Friday, May 28, 2010

100 Questions: Here's One. Why?


It feels like NBC is trying to stifle the progression of the comedy sitcom by going back in time to the land of Friends. Fun and carefree pretty 20-somethings let their libidos loose in fun, sexy New York City where huge apartments are a plenty for little money and the life is so complicated and weepy. Goodbye creative television comedy. Hello canned laugh tracks, poorly executed performance and boring characters.

Perhaps co-star, creator and writer Christopher Moynihan's script read well. After all, the premise has charm on paper: A young single woman named Charlotte Payne can't find the right man, so she goes to a dating service (not online - a real dating agency with chairs and desks) where she is asked 100 questions about what she's looking for in a man. This invokes various stories about her dating and experience with relationships. Great! Could make up for some interesting stories about a modern girl (yawn) looking for love. This may have worked ok in the read through, but in last night's pilot, the premise fleshed out by humans didn't work.

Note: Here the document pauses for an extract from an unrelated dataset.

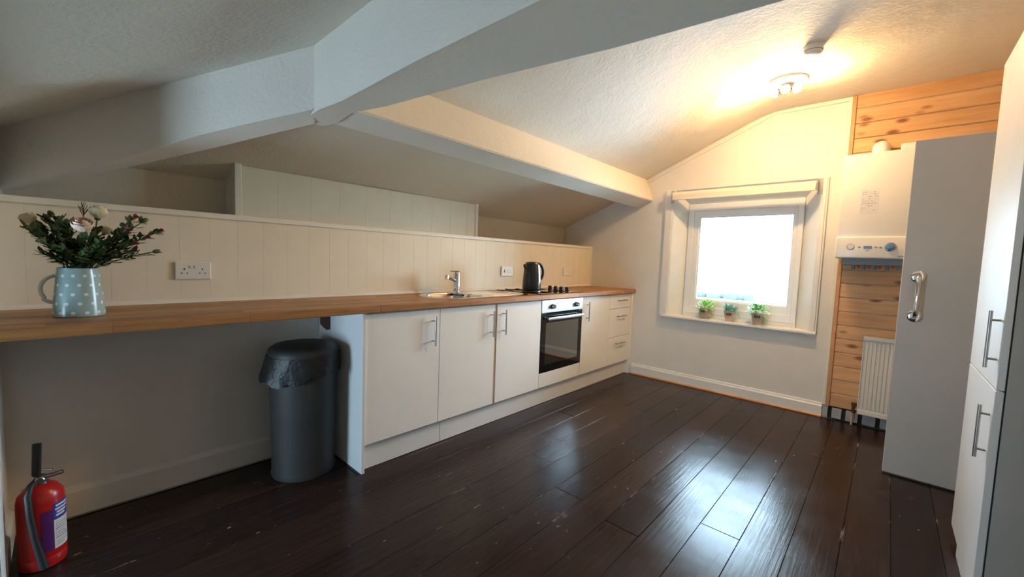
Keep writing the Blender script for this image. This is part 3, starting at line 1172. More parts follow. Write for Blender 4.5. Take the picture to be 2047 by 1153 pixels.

Sophie Winklemen is serviceable as Charlotte, but a bit...annoying. This pains me to admit. I adore her in BBC's The Peep Show where she's funny and perfect in the role of Big Suze. However, her performance in Questions in the pilot was straining. She tried too hard to impress us with Charlotte, and that is a turn off for viewers who need to slowly cotton to her character by finding that vibe of empathy to which we can relate so we can like her and want to come back to cheer her on.

The storyline itself is formulaic. The supporting characters are foisted upon us like a bunch of sorority sisters who want to be bestest friends in the first five minutes of knowing you. There is no slow lead up to who these individuals are or what they are about. They are mouths that spew one verbal zinger after another - one joke every ten seconds, blinding us from getting a whiff of their true nature. Meanwhile, a very obvious chorus of canned laughter plugs in the quiet space left open by unfunny dialogue. Am I supposed to relate or like these friends of hers as they watch her turn down a marriage proposal at Yankee Stadium? I do know that one friend was disowned by his billionaire father. Ok. Why? He didn't seem like a douchebag. Time will tell, and it better tell us quickly because the 13 episodes ordered by the network was reduced to 6.

Sandwiched in between the summer re-runs of Community and 30 Rock with little fanfare, it slipped through like a mistake made by a newbie techie at NBC's Broadcast Operations Control, if that department still exists.

I don't mean to pick on a show that might not make it. What infuriates me as a comedy fan is that after the Conan fiasco and the dumbing down of The Office in recent years, this is what NBC give the audience?

100 Questions
' only question should be...why? And if there is a why, a little exposition, funnier dialogue and less fake laughing last night would have given us a better answer.